What is needed — Restate the complete material exactly.

Given data —

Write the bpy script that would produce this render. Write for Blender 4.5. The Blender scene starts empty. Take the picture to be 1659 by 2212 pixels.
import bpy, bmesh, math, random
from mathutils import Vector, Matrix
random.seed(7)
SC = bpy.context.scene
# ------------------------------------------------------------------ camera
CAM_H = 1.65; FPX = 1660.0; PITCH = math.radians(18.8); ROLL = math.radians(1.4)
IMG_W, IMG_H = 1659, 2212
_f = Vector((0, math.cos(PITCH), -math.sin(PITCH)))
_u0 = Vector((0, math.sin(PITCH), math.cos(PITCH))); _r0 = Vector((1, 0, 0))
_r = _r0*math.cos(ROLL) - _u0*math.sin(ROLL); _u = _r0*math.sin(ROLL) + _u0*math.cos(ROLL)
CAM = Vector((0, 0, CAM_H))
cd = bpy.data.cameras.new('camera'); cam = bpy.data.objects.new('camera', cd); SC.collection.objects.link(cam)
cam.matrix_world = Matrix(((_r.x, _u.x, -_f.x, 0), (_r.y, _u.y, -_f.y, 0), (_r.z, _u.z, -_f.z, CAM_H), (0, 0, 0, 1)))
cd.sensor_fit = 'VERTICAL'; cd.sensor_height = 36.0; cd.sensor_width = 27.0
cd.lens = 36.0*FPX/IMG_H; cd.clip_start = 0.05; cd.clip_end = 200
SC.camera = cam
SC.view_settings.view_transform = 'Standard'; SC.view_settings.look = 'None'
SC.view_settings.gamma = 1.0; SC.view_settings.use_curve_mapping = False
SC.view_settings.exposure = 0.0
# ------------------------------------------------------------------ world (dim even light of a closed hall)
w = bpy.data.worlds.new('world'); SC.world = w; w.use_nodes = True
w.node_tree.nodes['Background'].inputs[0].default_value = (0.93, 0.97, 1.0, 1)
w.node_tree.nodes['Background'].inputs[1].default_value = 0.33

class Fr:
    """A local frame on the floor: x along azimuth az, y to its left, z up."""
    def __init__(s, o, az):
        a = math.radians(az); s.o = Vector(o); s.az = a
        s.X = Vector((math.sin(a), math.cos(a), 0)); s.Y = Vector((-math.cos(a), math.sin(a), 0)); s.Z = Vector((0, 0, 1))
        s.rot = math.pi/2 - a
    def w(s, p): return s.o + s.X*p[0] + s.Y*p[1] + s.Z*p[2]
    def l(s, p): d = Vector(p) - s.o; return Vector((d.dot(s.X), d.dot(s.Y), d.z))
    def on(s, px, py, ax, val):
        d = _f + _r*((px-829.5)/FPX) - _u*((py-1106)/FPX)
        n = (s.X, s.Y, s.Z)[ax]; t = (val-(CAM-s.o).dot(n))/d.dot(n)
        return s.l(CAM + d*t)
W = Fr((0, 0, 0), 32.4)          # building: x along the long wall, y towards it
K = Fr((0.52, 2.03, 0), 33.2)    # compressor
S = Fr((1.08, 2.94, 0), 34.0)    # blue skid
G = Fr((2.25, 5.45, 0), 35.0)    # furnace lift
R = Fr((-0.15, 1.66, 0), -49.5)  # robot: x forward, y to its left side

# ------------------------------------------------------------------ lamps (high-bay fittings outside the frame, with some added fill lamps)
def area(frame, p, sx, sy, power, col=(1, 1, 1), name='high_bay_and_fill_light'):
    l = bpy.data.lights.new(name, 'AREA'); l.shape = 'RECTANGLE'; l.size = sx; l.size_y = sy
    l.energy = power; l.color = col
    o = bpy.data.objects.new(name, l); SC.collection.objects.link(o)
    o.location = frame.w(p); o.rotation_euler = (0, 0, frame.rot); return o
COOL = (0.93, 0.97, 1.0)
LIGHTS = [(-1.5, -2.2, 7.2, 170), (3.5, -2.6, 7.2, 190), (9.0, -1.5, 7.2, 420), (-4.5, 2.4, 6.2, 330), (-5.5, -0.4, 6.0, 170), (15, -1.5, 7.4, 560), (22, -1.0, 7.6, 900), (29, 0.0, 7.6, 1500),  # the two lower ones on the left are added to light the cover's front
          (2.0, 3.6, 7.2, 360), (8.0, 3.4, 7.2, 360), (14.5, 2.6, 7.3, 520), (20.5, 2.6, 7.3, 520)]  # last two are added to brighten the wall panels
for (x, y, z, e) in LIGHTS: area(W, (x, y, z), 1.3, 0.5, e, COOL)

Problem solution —
Write the bpy script that would produce this render. Write for Blender 4.5. The Blender scene starts empty. Take the picture to be 1659 by 2212 pixels.
import bpy, bmesh, math, random
from mathutils import Vector, Matrix
random.seed(7)
SC = bpy.context.scene
# ------------------------------------------------------------------ camera
CAM_H = 1.65; FPX = 1660.0; PITCH = math.radians(18.8); ROLL = math.radians(1.4)
IMG_W, IMG_H = 1659, 2212
_f = Vector((0, math.cos(PITCH), -math.sin(PITCH)))
_u0 = Vector((0, math.sin(PITCH), math.cos(PITCH))); _r0 = Vector((1, 0, 0))
_r = _r0*math.cos(ROLL) - _u0*math.sin(ROLL); _u = _r0*math.sin(ROLL) + _u0*math.cos(ROLL)
CAM = Vector((0, 0, CAM_H))
cd = bpy.data.cameras.new('camera'); cam = bpy.data.objects.new('camera', cd); SC.collection.objects.link(cam)
cam.matrix_world = Matrix(((_r.x, _u.x, -_f.x, 0), (_r.y, _u.y, -_f.y, 0), (_r.z, _u.z, -_f.z, CAM_H), (0, 0, 0, 1)))
cd.sensor_fit = 'VERTICAL'; cd.sensor_height = 36.0; cd.sensor_width = 27.0
cd.lens = 36.0*FPX/IMG_H; cd.clip_start = 0.05; cd.clip_end = 200
SC.camera = cam
SC.view_settings.view_transform = 'Standard'; SC.view_settings.look = 'None'
SC.view_settings.gamma = 1.0; SC.view_settings.use_curve_mapping = False
SC.view_settings.exposure = 0.0
# ------------------------------------------------------------------ world (dim even light of a closed hall)
w = bpy.data.worlds.new('world'); SC.world = w; w.use_nodes = True
w.node_tree.nodes['Background'].inputs[0].default_value = (0.93, 0.97, 1.0, 1)
w.node_tree.nodes['Background'].inputs[1].default_value = 0.33

class Fr:
    """A local frame on the floor: x along azimuth az, y to its left, z up."""
    def __init__(s, o, az):
        a = math.radians(az); s.o = Vector(o); s.az = a
        s.X = Vector((math.sin(a), math.cos(a), 0)); s.Y = Vector((-math.cos(a), math.sin(a), 0)); s.Z = Vector((0, 0, 1))
        s.rot = math.pi/2 - a
    def w(s, p): return s.o + s.X*p[0] + s.Y*p[1] + s.Z*p[2]
    def l(s, p): d = Vector(p) - s.o; return Vector((d.dot(s.X), d.dot(s.Y), d.z))
    def on(s, px, py, ax, val):
        d = _f + _r*((px-829.5)/FPX) - _u*((py-1106)/FPX)
        n = (s.X, s.Y, s.Z)[ax]; t = (val-(CAM-s.o).dot(n))/d.dot(n)
        return s.l(CAM + d*t)
W = Fr((0, 0, 0), 32.4)          # building: x along the long wall, y towards it
K = Fr((0.52, 2.03, 0), 33.2)    # compressor
S = Fr((1.08, 2.94, 0), 34.0)    # blue skid
G = Fr((2.25, 5.45, 0), 35.0)    # furnace lift
R = Fr((-0.15, 1.66, 0), -49.5)  # robot: x forward, y to its left side

# ------------------------------------------------------------------ lamps (high-bay fittings outside the frame, with some added fill lamps)
def area(frame, p, sx, sy, power, col=(1, 1, 1), name='high_bay_and_fill_light'):
    l = bpy.data.lights.new(name, 'AREA'); l.shape = 'RECTANGLE'; l.size = sx; l.size_y = sy
    l.energy = power; l.color = col
    o = bpy.data.objects.new(name, l); SC.collection.objects.link(o)
    o.location = frame.w(p); o.rotation_euler = (0, 0, frame.rot); return o
COOL = (0.93, 0.97, 1.0)
LIGHTS = [(-1.5, -2.2, 7.2, 170), (3.5, -2.6, 7.2, 190), (9.0, -1.5, 7.2, 420), (-4.5, 2.4, 6.2, 330), (-5.5, -0.4, 6.0, 170), (15, -1.5, 7.4, 560), (22, -1.0, 7.6, 900), (29, 0.0, 7.6, 1500),  # the two lower ones on the left are added to light the cover's front
          (2.0, 3.6, 7.2, 360), (8.0, 3.4, 7.2, 360), (14.5, 2.6, 7.3, 520), (20.5, 2.6, 7.3, 520)]  # last two are added to brighten the wall panels
for (x, y, z, e) in LIGHTS: area(W, (x, y, z), 1.3, 0.5, e, COOL)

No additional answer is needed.